Virginidad y dolores de parto

24 Nov, 2010 | Artículos y publicaciones

VIRGINIDAD/DOLORES

HANS URS von BALTHASAR

Del texto María en nuestro tiempo

Si en la Iglesia la virginidad en el seguimiento, no sólo de Jesús, sino también de María, se convierte en un carisma, queda por lo mismo unida con dolores de parto. Y debe tratarse de una vocación especial, y no de una forma de soltería, cuando esta forma de vida conlleva una nueva y mayor fecundidad; de una ofrenda libre y consciente de la propia fecundidad corporal, que sólo es capaz de engendrar muerte, a fin de tomar parte en la nueva fecundidad de la Cruz y Resurrección, que puede engendrar y dar testimonio de lo eterno. En esto se distingue la virginidad cristiana radicalmente de una ascética contraria a la existencia propia de otras religiones. Más bien es exactamente lo contrario. No sólo en virtud de su fecundidad, sino también por el hecho de que es regalo expreso de Dios, que uno no toma por sí mismo, sino que lo recibe como gracia. Pablo desearía que todos viviesen como él; mas como quiera que no es asunto de propia decisión, sino de una elección (klësis), cada uno debe seguir la vida que Dios le ofrece (1 Cor 7,24).

Pablo, que aún no sabe cuán mariana es su virginidad, vive esto conscientemente como una gestación unida a los dolores de parto por sus «hijos». Lleva en su seno a los gálatas amenazados de apostasía, y «padece dolores de parto hasta que Cristo se forme en vosotros» (Gal 4,19). El sufre seguramente mucho menos por las comunidades aún no nacidas que por aquellas que, aunque fundadas, todavía no han tomado cuerpo en el seno de la comunidad apostólica. «¿Quién enferma que yo no enferme?» (2 Cor 11,29). Dios mismo le envía este dolor, y es tan insoportable, que «por tres veces pide al Señor se lo quite».

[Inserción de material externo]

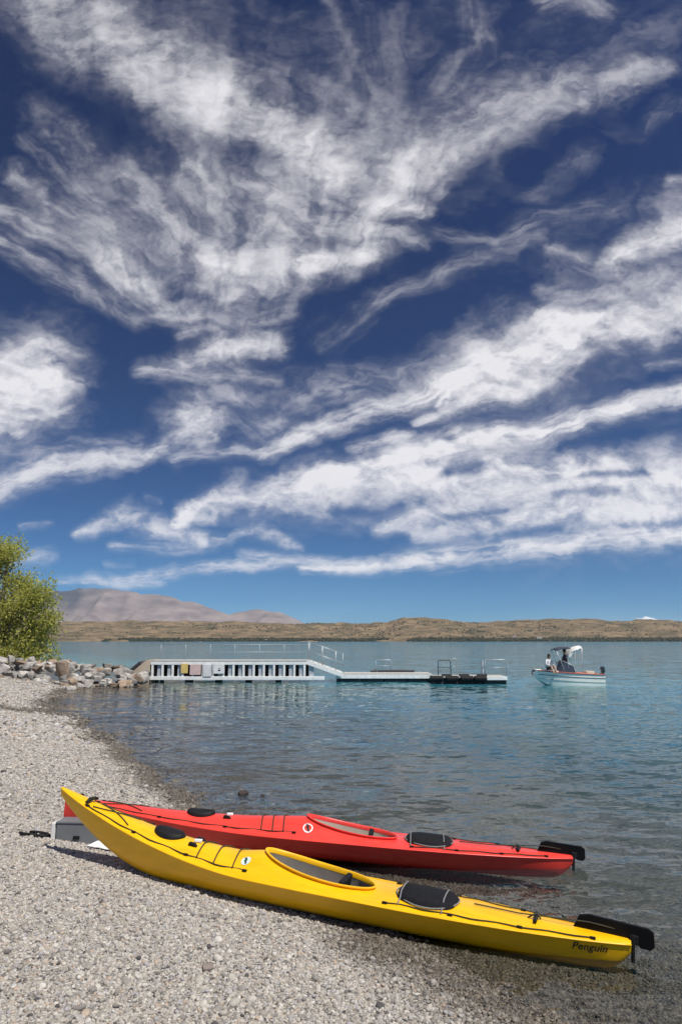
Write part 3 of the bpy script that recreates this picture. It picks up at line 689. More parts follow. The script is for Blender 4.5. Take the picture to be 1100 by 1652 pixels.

Pero no: «Te basta mi gracia, pues la fuerza culmina en la debilidad» (ib. 12,8 ss.). Una vez Pablo ha comprendido esto, se gloría «en mi debilidad, para que la fuerza de Cristo habite en mí. Por eso me complazco en las debilidades, injurias, necesidades, persecuciones y angustias», pues todo esto deja en mí sitio para que Cristo actúe (ib. 9-19). Poco le preocupa si la comunidad lo toma por un inepto, pues le proporciona la ocasión de asumir su rechazo, y desde su debilidad parirlos de nuevo como fuerza. «La muerte actúa en nosotros, en vosotros la vida» (ib 4,12). Pero lo que actúa en él no es la muerte inerte, ni tampoco meramente ascética, sino simplemente la muerte salvadora y fecunda de Jesucristo, la cual le da la fuerza para engendrar en sí a todos los que creen y le aman para todos los tiempos. «Pues aunque fue crucificado en debilidad, vive por la fuerza de Dios» (ib. 13,4).

Pablo sólo ofrece la más detallada descripción de esta fecundidad que procede de la vida continente de Jesús -y por él de la de su madre, José, el Bautista, el discípulo amado y tantos otros seguidores de Cristo-. Piénsese simplemente en la capacidad de engendrar espiritualmente que se concedió a los fundadores de grandes órdenes, a un Benito, un Francisco o un Ignacio: una fuerza que no se agota por espacio de siglos, y de milenios. Esta es la razón decisiva por la cual la Iglesia católica, y a su manera también la Iglesia ortodoxa, se aferran tan tenazmente al celibato sacerdotal.

Vivido conscientemente y con su correspondiente disposición de padecer asimismo por el rebaño confiado «dolores de parto, hasta que Cristo se forme en ellos», y si se entiende el origen mariano de esta gracia, entonces generalmente se puede reconocer por sus frutos de forma directa y palpable.